With KJS both teachers and high quality students know what is known and can be done during the test as well as afterwards. By scoring for knowledge and judgment (quantity and quality) we can reduce the weeds in the corn. We can identify and correct misconceptions. Instruction can be more effective.

The most important thing that can be said at this point is that what you count and how you count determines the value of everything that follows.  TMC, with right mark scoring, extracts the lease amount of information with the least value from a multiple-choice test. You get the least return for the time and money invested: a ranking.

Tradition seems to be the main reason TMC is still used. KJS and the PCM both shift the responsibility for learning and reporting from the teacher to the student. This shift is now a key element in the Common Core State Standards (CCSS) movement. It promotes the change from a classroom of passive followers to an active classroom of self-correcting high quality successful achievers. Assessing judgment may now become acceptable, and even required, when using multiple-choice tests (as it is in most other assessments).

Students like to be free to report what they trust they know and can do.
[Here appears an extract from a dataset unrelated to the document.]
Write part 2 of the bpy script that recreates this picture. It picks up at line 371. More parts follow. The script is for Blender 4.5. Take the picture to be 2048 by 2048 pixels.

But this must be experienced to be understood, appreciated, and accepted. After two tests, over 90% of my 3,000 students switched from guessing at answers on a multiple-choice test, to using it to report what they trusted they knew or could do. Teachers also need to experience before they understand (scoring judgment with multiple-choice tests is still a new professional development topic).

The CCSS movement demands doing, not talking and listening. To make the most of this series of posts, download Break Out. (It is in entirely free open source code.) Use it to help break out of an old antiquated failing tradition that emphasizes one right answer instead of the CCSS requirement of developing the ability and mindset to apply what is known to a range of questions or tasks.